Books: Friday Roundup

This week we have two short stories featured in the June 2009 issue of Analog: Science Fiction and Fact and a recommendation for one of my favorite authors.

Monuments of Unageing Intellect, Howard V. Hendrix - I liked it. It's a play on the whole "If we were immortal would we pine to be mortal?" question, but it's a good one. Hendrix succeeds in connecting the ideas of immortality with the timelessness of artistic genius and he paints some pretty beautiful scenes while doing it. I'm not too familiar with Hendrix's work as a writer, but after reading this story I think I want to be.

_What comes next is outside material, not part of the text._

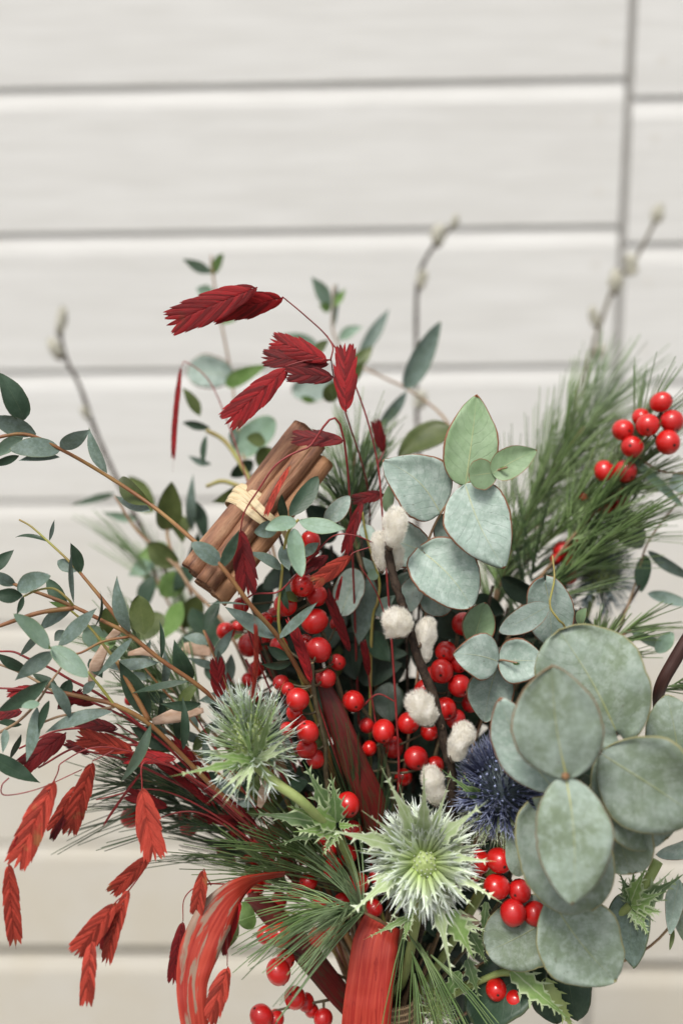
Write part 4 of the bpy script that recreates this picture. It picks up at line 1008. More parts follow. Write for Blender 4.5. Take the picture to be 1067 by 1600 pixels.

The Affair of the Phlegmish Master, Donald Moffitt - A fun and interesting story advancing the question of what the super rich would do if the very fabric of space and time was their playground. Moffitt's speculation: spend lavishly on commissioned paintings from the world's most legendary artists. Probably not too far off. But are the paintings of these alternate artists "true" works? Is the beauty of an object derived from the object alone or the soul and essence of the artist invested in it? Moffitt juggles all these questions against a jaunty dialogue between three persons who travel back in time to hire out the services of the famed Dutch baroque artist Johannes Vermeer. Probably my favorite read of the week.

Recommendation of the week: Ilium/Olympos by Dan Simmons
If you've read any of Simmons's books, you know they are a commitment.
But they're nearly always worth it. The Ilium/Olympos cantos is no exception. In the 1000+ pages that the two novels span, Simmons paints a fascinating alternate reality pitting humans against the divine and sets the conflict against a remarkably vibrant interstellar backdrop. Part Greek myth, part space opera and part historical fiction, these are the two books that could stand up as Simmons's defining work. Essential reading for any fan of the space opera genre. Bonus points if you're a classics buff -- you'll fall in love with his depictions of the old Greek heroes and his humorous portrayal of the gods.